Tout à leur optimisme, Cambadélis et ses proches croyaient même que cette BAP pourrait ensuite essaimer dans chaque département. Pour forcer la chance, l’université d’été du PS devait être celle de la Belle Alliance. Mais la BAP n’a pas jamais connu son heure de gloire nationale : en 2016, l’université d’été a été annulée in extremis, au vu de la mobilisation contre sa tenue à Nantes, dans la foulée du mouvement de contestation de la loi sur le travail de Myriam El Khomri et à quelques kilomètres de la ZAD de Notre-Dame-des-Landes. Elle avait été remplacée par une série de rendez-vous en région courant septembre, tous plus poussifs les uns que les autres.
Pis, le seul événement national, la convention nationale, a eu lieu dans une ambiance particulièrement lugubre, le 3 décembre 2016. En cause : le renoncement, quelques jours plus tôt, du président François Hollande à se représenter. Le centre de congrès de la Villette, à Paris, a vite paru surdimensionné. Il faut rappeler que le parti pariait sur la venue de 10 000 personnes (le chiffre de 15 000 avait même été avancé), avant de revenir à 5 000, puis 4 000, pour finalement n’annoncer que 3 000 personnes le jour même. Ce jour-là, lorsque nous interrogions le frondeur Christian Paul sur son absence à Paris, il nous répondait : « Nous n’avons jamais vraiment considéré la BAP comme une initiative opportune… la moitié du PS n’y est pas. »
Le meeting n’en a pas moins coûté au moins un million d’euros, selon un permanent du parti. Cette source, qui a demandé l'anonymat, pointe notamment le prestataire externe pour les bus : ils partaient de Paris le matin, allaient chercher les militants mais ne faisaient qu’un arrêt par département, avant, le soir, de les ramener et de revenir à Paris. Deux allers-retours dans la journée, parfois avec moins de 20 militants à bord… Autre exemple, cité par ce salarié de Solférino : un TGV privatisé pour ramener des militants de PACA, pour un coût d’au moins 150 000 euros. La direction du PS refuse pour l'instant de commenter ces chiffres, le coût de la BAP étant « en cours de consolidation » par la direction, qui s'engage à livrer le résultat au CE du 7 septembre.
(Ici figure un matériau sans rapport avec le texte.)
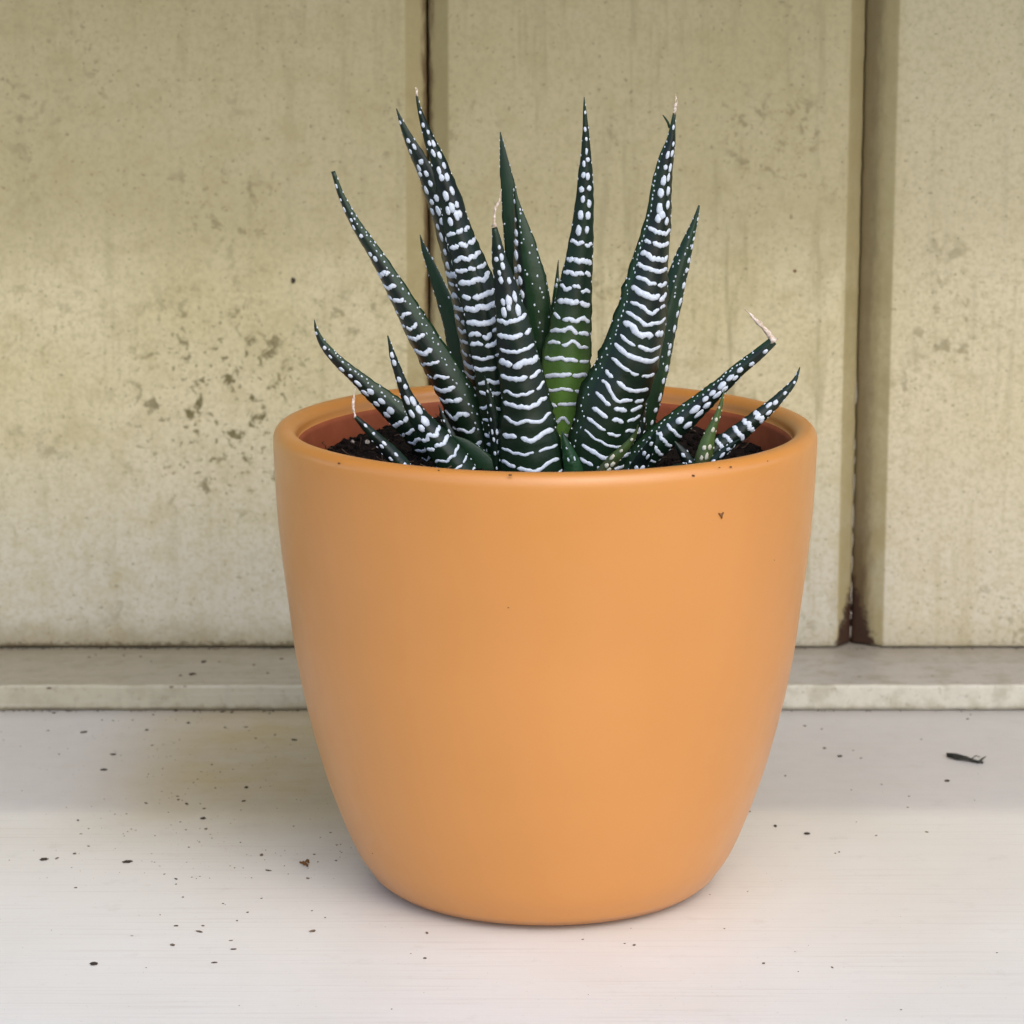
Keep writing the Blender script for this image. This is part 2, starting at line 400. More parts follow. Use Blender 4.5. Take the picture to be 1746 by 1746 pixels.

Ce qui est certain, c'est que le CDD du salarié chargé de s'occuper de la BAP a pris fin en avril et n'a pas été renouvelé.
Interrogé sur l'avenir de la Belle Alliance, un de ses artisans, Rachid Temal, proche de Cambadélis et membre de la nouvelle direction collective du PS, refuse de se prononcer. « La BAP comme beaucoup d'autres questions seront débattues dans les semaines qui viennent par les adhérents, par les militants, par les fédéraux. Ce sera à la fin de ce processus qu'on saura ce qu'elle devient. » Luc Carvounas, député et membre lui aussi de la direction collégiale, se fait plus tranchant : « La BAP, c'était une belle idée, mais son démarrage a déjà été un peu bancal… Je l'avais dit à Cambadélis et Julien Dray. En réalité, elle reposait à l'époque de son lancement sur des réseaux style SOS Racisme, des réseaux qui ne portaient pas dans la société. » Tout est dit. Au passé.